Although I come from a Muslim background, I don't pretend to represent Islam, but I care deeply about Muslim family and friends who seek to balance their faith and their love for America. Ft. Hood mocks such attempts at balance.

Like with Columbine, it could take years to unpack the dynamics behind Ft. Hood. I won't even pretend to make sense of it yet.

But I have a suggestion for the Muslim-American community. Go beyond the routine condemnations. A few years back, my brother and I penned a piece criticizing xenophobia directed at Muslim-Americans, but we still made it a point to argue that Muslim advocacy organizations such as CAIR "should go further [than just condemning violence], perhaps by establishing philanthropies for communities and families hurt by extremists who have hijacked Islam."

Okay, Hasan may not be an extremist who has hijacked Islam. But hair-splitting distinctions are lost on grieving Americans right now. I wrote a positive piece years ago about CAIR's attempts to champion moderate Islam, and I do roll my eyes at the right-wing propaganda that claim groups such as CAIR are fronts for extremists--but I wish these groups were more interested in productive engagement than in getting jumpy about every possible sign of profiling against burqa-clad Muslims on airplanes.

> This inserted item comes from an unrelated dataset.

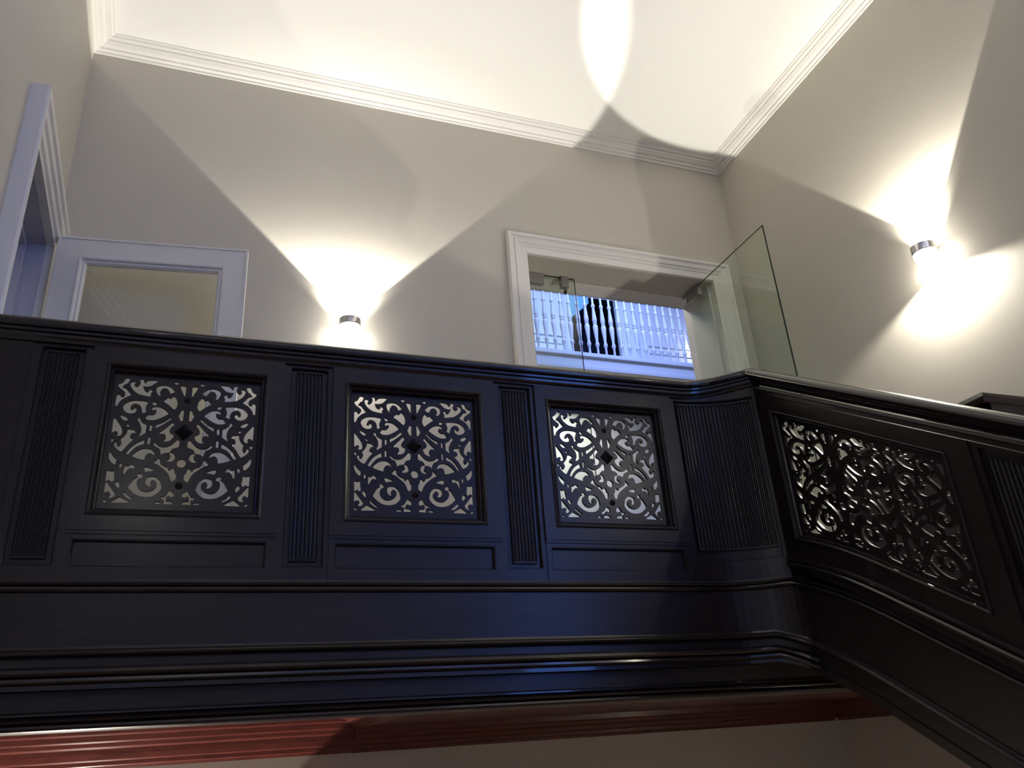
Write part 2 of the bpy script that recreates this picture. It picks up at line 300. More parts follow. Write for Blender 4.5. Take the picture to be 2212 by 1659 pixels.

Deeds, not words. Maybe these groups can begin to put their money where their mouth is, by offering tangible support to families of the shooting victims. Some of those families may angrily reject such aid, because Hasan's act will aggravate latent xenophobia. But still, a steadfast and long-term commitment to such a healing approach represents the generous model of Muhammad at the height of his powers.